3 – Le ministère du Transport : Après deux réunions sans résultat, la chambre a convenu avec le ministère de tutelle d’un plan d’action qui englobe trois actions :
-    Abrogation du la loi 33-2004 pour faire inclure l’activité du transport rapide des colis dans ce cadre 
-    Révision du cahier de charge préparé par la chambre 
-    Réalisation d’une étude stratégique pour le développement de la branche des transports rapides des colis.

Le plan d’action de la chambre en 2023 

1.    Suivi des dossiers des contrôles sur les routes (fiscaux et douanier,) avec les organes du ministère des Finances
2.    Réalisation d’actions de communication pour multiplier les adhérents
3.     Faire les études nécessaires et participer avec le ministère de tutelle à mettre en place une organisation idoine pour la branche  
4.     Dans le cadre de la hausse des prix de facteur et pour suivre cette allure, la chambre réalisera une étude basée sur les coûts des facteurs.
5.    Présentation d'une nouvelle version du cahier de charge : le ministère de Transport et notre chambre collaborent pour adopter un cahier de charge qui organise l’accès et délimite la responsabilité du transporteur
6.    Suivi des dossiers des contrôles sur les routes (fiscaux et douanier,) avec les organes du ministère des Finances:la stratégie adoptée sera de maintenir des relations de partenariat auprès de ces deux administrations et entrer dans un processus d’amélioration continue afin que le transporteur ne soit pas la victime des contrôles routiers. 

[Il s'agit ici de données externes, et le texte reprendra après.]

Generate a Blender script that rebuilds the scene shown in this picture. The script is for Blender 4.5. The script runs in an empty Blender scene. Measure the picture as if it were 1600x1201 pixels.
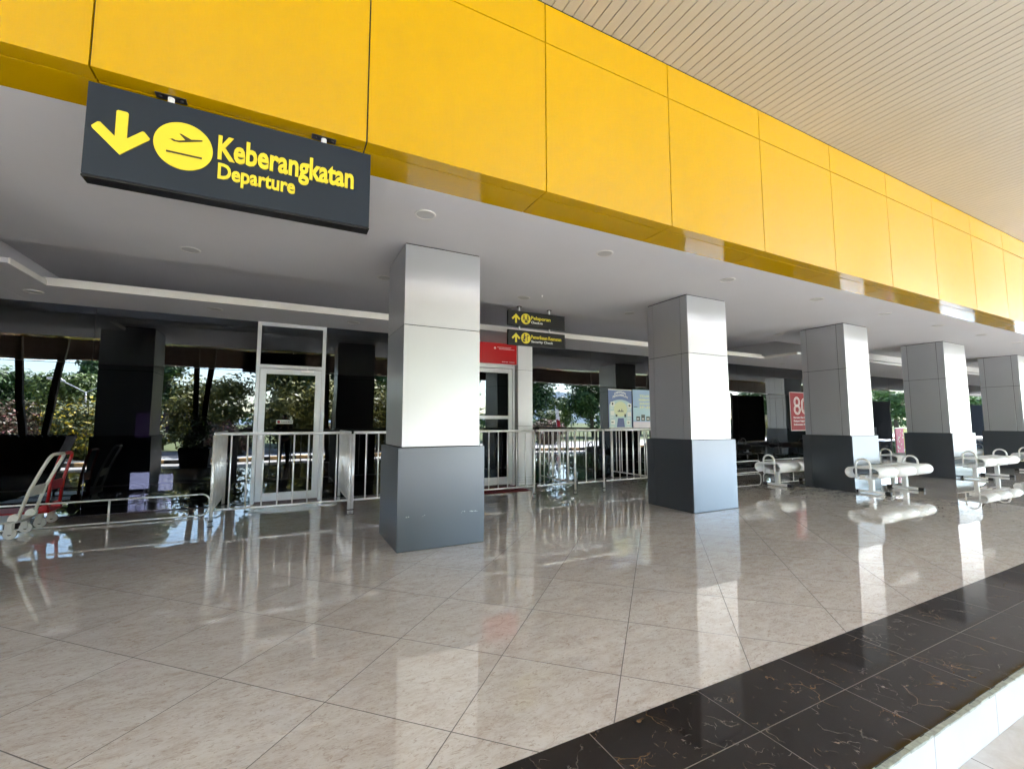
import bpy, bmesh, math, random
from mathutils import Vector, Matrix
R = math.radians
SC = bpy.context.scene
COL = SC.collection
random.seed(7)

# ------------------------------------------------------------------ camera
cam_d = bpy.data.cameras.new('camera')
cam = bpy.data.objects.new('camera', cam_d); COL.objects.link(cam)
FPX = 694.0
cam_d.sensor_fit = 'HORIZONTAL'; cam_d.sensor_width = 36.0
cam_d.lens = 36.0*FPX/1600.0
cam_d.clip_start = 0.05; cam_d.clip_end = 3000
_R = Vector((0.890425714, -0.455127907, -0.000797376))
_U = Vector((-0.03826563, -0.07660955, 0.99632661))
_F = Vector((0.45351713, 0.88712432, 0.08563087))
cam.matrix_world = Matrix(((_R.x, _U.x, -_F.x, 0), (_R.y, _U.y, -_F.y, 0), (_R.z, _U.z, -_F.z, 1.2), (0, 0, 0, 1)))
SC.camera = cam

# ------------------------------------------------------------------ light
SUN_EL, SUN_AZ = 55.0, 130.0      # azimuth clockwise from +Y
W = bpy.data.worlds.new('World'); SC.world = W; W.use_nodes = True
wn = W.node_tree; bg = wn.nodes['Background']
sky = wn.nodes.new('ShaderNodeTexSky'); sky.sky_type = 'NISHITA'; sky.sun_disc = False
sky.sun_elevation = R(SUN_EL); sky.sun_rotation = R(SUN_AZ); sky.dust_density = .7; sky.altitude = 50
wn.links.new(sky.outputs[0], bg.inputs[0]); bg.inputs[1].default_value = 0.11
sd = bpy.data.lights.new('sun', 'SUN'); sd.energy = 5.0; sd.angle = R(0.5); sd.color = (1.0, 0.985, 0.965)
sun = bpy.data.objects.new('sun', sd); COL.objects.link(sun)
a = R(SUN_AZ); e = R(SUN_EL)
sdir = Vector((math.sin(a)*math.cos(e), math.cos(a)*math.cos(e), math.sin(e)))
sun.rotation_euler = (-sdir).to_track_quat('-Z', 'Y').to_euler()
sun.location = sdir*60
SC.view_settings.view_transform = 'Standard'; SC.view_settings.look = 'None'
SC.view_settings.exposure = 4.9; SC.view_settings.gamma = 1.0
SC.cycles.max_bounces = 10; SC.cycles.diffuse_bounces = 6; SC.cycles.glossy_bounces = 5
SC.cycles.transparent_max_bounces = 12; SC.cycles.caustics_reflective = False; SC.cycles.caustics_refractive = False
SC.cycles.sample_clamp_indirect = 6.0

# ------------------------------------------------------------------ materials
MATS = {}
def mat(name, col, rough=.5, metal=0., spec=.5, emit=None, es=1., coat=0.):
    m = bpy.data.materials.new(name); m.use_nodes = True
    b = m.node_tree.nodes['Principled BSDF']
    b.inputs['Base Color'].default_value = (*col, 1); b.inputs['Roughness'].default_value = rough
    b.inputs['Metallic'].default_value = metal; b.inputs['Specular IOR Level'].default_value = spec
    b.inputs['Coat Weight'].default_value = coat; b.inputs['Coat Roughness'].default_value = .05
    if emit:
        b.inputs['Emission Color'].default_value = (*emit, 1); b.inputs['Emission Strength'].default_value = es
    MATS[name] = m
    return m
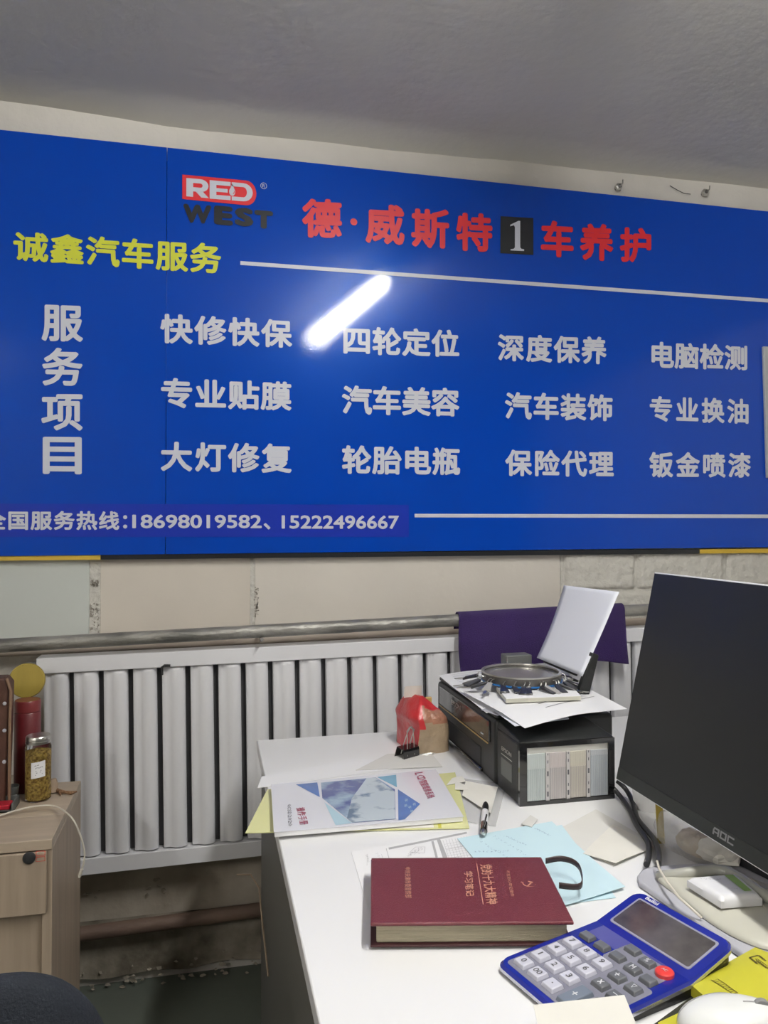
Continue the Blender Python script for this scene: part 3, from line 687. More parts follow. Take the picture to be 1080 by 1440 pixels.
# clear pocket with slips to the right of the manual
o, g_ = sheet('plastic_pocket', [(640, 1152), (697, 1162), (712, 1102), (648, 1094)], DZ + .0022, 'clear_film', 'clear plastic pocket holding slips of paper, lying right of the manual', 'folder', th=.0006)
for i, (a, b, c_, d) in enumerate((((628, 1104), (655, 1100), (650, 1092), (636, 1094)), ((640, 1110), (658, 1112), (657, 1106), (640, 1098)), ((650, 1118), (690, 1145), (700, 1108), (655, 1098)))):
    oo, _ = sheet('paper_slip', [a, b, c_, d], DZ + .0046 + .0012 * i, 'paper_cream', ['small cream slip behind the manual corner', 'small folded cream slip tilted beside the yellow folder tab', 'large cream slip lying on the plastic pocket next to the pen'][i], 'paper', curl=lambda u, v: .002 * u)
# two white sheets under the clip and the paper sack
sheet('paper_pad', [(500, 1083), (622, 1078), (606, 1058), (545, 1060)], DZ + .0024, 'paper_grey', 'off-white sheet lying on the desk under the black binder clip', 'paper')

# ---- form sheet, blue sheets
o, g_ = sheet('form_sheet', [(524, 1300), (700, 1300), (657, 1168), (494, 1198)], DZ + .0012, 'paper', 'white printed form with grey bars lying under the maroon notebook', 'paper')
Ph = []; 
pol = [[(.30, .93), (.99, .96), (.99, .985), (.30, .96)], [(.72, .70), (.76, .70), (.745, .95), (.715, .95)], [(.66, .72), (.68, .72), (.685, .94), (.665, .94)]]
decal(o, 'form_bar', g_, pol, 'ink_pale', .0003)
ln = [line(.28, .5, .28, .955, .002), line(.77, .8, .99, .81, .0015)] + [line(.77 + .027 * i, .66, .765 + .027 * i, .93, .001) for i in range(9)] + [line(.765, .66 + .03 * i, .99, .665 + .03 * i, .001) for i in range(8)]
ln += [line(.20, .60, .20, .80, .001), line(.23, .60, .23, .88, .001), line(.16, .6, .16, .8, .001), line(.09, .75, .12, .92, .001)] + scribble((.44, .56), (.80, .86), 10, s=.03, seed=4) + scribble((.20, .20), (.9, .78), 6, s=.012, seed=5) + scribble((.11, .11), (.9, .80), 6, s=.012, seed=6)
ln += [line(*a, .0015) for a in ((.46, .84, .52, .90), (.52, .90, .6, .88), (.6, .88, .58, .80), (.58, .8, .46, .84), (.50, .85, .54, .80))]
decal(o, 'form_lines', g_, ln, 'ink_pale', .0004)
sheet('blue_sheet', [(760, 1275), (866, 1262), (790, 1160), (660, 1182)], DZ + .0014, 'paper_blue', 'lower pale blue sheet of paper, its edge showing under the written one', 'paper')
o, g_ = sheet('blue_sheet', [(735, 1290), (879, 1250), (776, 1155), (643, 1179)], DZ + .003, 'paper_blue', 'pale blue sheet with faint handwriting, partly under the maroon notebook', 'paper', curl=lambda u, v: .004 * max(0, 1 - v * 2.5) * u * u)
pp = []
for k_, (u0, v0, u1, v1) in enumerate(((.18, .88, .30, .60), (.34, .93, .46, .62), (.44, .90, .54, .74), (.06, .78, .34, .70), (.78, .92, .84, .80))):
    pp += scribble((u0, u1), (v0, v1), 9, s=.016, seed=20 + k_)
decal(o, 'handwriting', g_, pp, 'ink_blue', .0004)

# ---- maroon notebook
nt_ = [Pz(528, 1309, DZ), Pz(803, 1310, DZ)]
TL = Pz(535, 1210, DZ + .036); BLt = Pz(521, 1299, DZ + .036); BRt = Pz(805, 1299, DZ + .036); TRt = Pz(778, 1207, DZ + .036)
ux = ((BRt - BLt).normalized() + (TRt - TL).normalized()).normalized(); ang = math.atan2(ux.y, ux.x)
Wn = ((BRt - BLt).length + (TRt - TL).length) / 2; Hn = ((TL - BLt).length + (TRt - BRt).length) / 2
bl0 = Vector((BLt.x, BLt.y, DZ + .0036))
nb = thing('notebook', bl0, 'thick maroon leatherette notebook with copper lettering, lying on the form and the blue paper', 'notebook', ang)
build('back_cover', MB().box(0, Wn, 0, Hn, 0, .003), 'maroon_edge', nb, bevel=.001, local=True)
build('page_block', MB().box(.008, Wn - .008, .006, Hn - .004, .003, .0285), 'pages', nb, bevel=.002, local=True)
build('front_cover', MB().box(0, Wn, -.001, Hn, .0285, .0335), 'maroon', nb, bevel=.0022, local=True, seg=3)
build('spine', MB().tube([(.001, Hn - .002, .017), (Wn - .001, Hn - .002, .017)], .0165, 16), 'maroon', nb, smooth=True, local=True)
zt_ = .0338
def ntext(name, txt, px_pts, bold=.0, m='gold'):
    """quad px order: start-bottom, end-bottom, end-top, start-top of the text run on the cover"""
    inv = WM[nb.name].inverted(); a, b, c_, d = [inv @ Pz(x, y, bl0.z + zt_) for x, y in px_pts]
    f = lerp2(a, b, d, c_); g = MB(); n = len(txt)
    for i, ch in enumerate(txt): put_glyphs(g, ch, lambda u, v, i=i: f((i + .05 + .9 * u) / n, v), bold, EM, res=2)
    return build(name, g, m, nb, local=True)
z1 = lambda x, y: (660 + x / 7.714, 1200 + y / 7.714); z2 = lambda x, y: (540 + x / 7.714, 1200 + y / 7.714)
ntext('title_lettering', '党的十九大精神', [z1(112, 120), z1(190, 560), z1(315, 550), z1(245, 115)], .012)
ntext('subtitle_lettering', '学习笔记', [z2(865, 195), z2(890, 470), z2(985, 465), z2(962, 190)], .01)
ntext('motto_lettering', '不忘初心牢记使命', [z1(395, 185), z1(450, 470), z1(492, 468), z1(435, 182)], .0)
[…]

7.    Organisation des séminaires de formation pour le personnel des entreprises adhérents. En collaboration avec l’Expert, la chambre organisera des séminaires de formation. L’objectif est de perfectionner les cadres des entreprises, notamment dans le cadre de la législation en vigueur.
8.    Organisation   d'un salon du transport rapide des colis avec une journée de réflexion sur la mise à niveau du secteur au mois de décembre 2023 ou au début de l’année 2024.